Return the lines exactly as they stand, from the first of the material through the line containing "R_ = math.radians".

> Stored data:
** START **

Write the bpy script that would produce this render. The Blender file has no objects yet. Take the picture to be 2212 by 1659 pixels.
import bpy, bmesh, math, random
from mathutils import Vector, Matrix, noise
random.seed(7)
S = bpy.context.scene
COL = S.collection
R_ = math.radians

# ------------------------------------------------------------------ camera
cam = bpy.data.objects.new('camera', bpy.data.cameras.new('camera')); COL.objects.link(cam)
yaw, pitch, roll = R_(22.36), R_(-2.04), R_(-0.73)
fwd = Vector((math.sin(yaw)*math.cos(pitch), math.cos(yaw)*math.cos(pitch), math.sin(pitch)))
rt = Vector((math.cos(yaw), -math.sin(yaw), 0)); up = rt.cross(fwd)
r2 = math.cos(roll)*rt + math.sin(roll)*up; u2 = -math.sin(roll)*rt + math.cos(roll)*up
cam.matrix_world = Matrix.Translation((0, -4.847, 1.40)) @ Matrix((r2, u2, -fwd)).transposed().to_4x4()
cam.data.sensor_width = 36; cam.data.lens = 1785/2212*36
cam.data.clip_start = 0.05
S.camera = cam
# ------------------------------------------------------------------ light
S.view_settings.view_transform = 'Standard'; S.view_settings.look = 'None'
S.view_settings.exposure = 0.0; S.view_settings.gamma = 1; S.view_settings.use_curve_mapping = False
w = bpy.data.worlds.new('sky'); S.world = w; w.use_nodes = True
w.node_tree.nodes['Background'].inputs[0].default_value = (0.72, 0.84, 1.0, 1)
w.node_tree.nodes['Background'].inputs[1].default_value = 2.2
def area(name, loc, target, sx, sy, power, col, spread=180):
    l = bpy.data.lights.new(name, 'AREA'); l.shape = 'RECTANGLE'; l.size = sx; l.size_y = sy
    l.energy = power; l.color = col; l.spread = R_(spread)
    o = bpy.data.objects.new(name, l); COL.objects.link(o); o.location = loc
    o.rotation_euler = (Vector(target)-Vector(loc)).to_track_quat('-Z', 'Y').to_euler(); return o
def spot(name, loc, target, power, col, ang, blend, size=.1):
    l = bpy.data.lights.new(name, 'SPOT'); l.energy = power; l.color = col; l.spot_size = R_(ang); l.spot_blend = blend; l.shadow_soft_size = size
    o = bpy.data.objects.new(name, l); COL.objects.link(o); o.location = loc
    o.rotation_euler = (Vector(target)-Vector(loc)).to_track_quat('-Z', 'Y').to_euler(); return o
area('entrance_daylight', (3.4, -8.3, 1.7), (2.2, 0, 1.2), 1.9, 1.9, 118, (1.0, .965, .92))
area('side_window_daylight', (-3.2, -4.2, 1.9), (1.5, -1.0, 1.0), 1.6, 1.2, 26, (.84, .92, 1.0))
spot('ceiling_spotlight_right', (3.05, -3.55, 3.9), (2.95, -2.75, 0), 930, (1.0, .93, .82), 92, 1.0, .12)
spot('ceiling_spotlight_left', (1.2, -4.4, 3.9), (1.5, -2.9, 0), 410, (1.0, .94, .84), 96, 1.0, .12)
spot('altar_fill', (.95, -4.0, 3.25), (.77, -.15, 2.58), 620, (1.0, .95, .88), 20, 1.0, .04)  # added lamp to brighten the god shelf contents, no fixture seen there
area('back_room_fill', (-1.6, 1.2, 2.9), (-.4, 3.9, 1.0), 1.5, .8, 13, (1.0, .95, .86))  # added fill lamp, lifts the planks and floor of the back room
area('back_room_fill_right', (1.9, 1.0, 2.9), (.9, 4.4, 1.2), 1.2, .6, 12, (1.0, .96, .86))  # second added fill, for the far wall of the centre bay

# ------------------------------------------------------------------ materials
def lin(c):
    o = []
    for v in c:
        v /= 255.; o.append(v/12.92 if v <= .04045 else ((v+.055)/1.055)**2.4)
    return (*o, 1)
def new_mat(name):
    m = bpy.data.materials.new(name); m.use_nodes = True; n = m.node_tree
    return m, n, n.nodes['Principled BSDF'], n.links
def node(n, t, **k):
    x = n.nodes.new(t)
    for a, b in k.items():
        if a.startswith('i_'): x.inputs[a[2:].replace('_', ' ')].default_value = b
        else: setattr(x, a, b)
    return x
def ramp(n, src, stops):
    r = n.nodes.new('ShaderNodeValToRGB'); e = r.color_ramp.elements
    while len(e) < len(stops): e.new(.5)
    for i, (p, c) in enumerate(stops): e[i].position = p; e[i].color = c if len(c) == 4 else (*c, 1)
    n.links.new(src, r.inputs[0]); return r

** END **

> Answer to the exercise:
Write the bpy script that would produce this render. The Blender file has no objects yet. Take the picture to be 2212 by 1659 pixels.
import bpy, bmesh, math, random
from mathutils import Vector, Matrix, noise
random.seed(7)
S = bpy.context.scene
COL = S.collection
R_ = math.radians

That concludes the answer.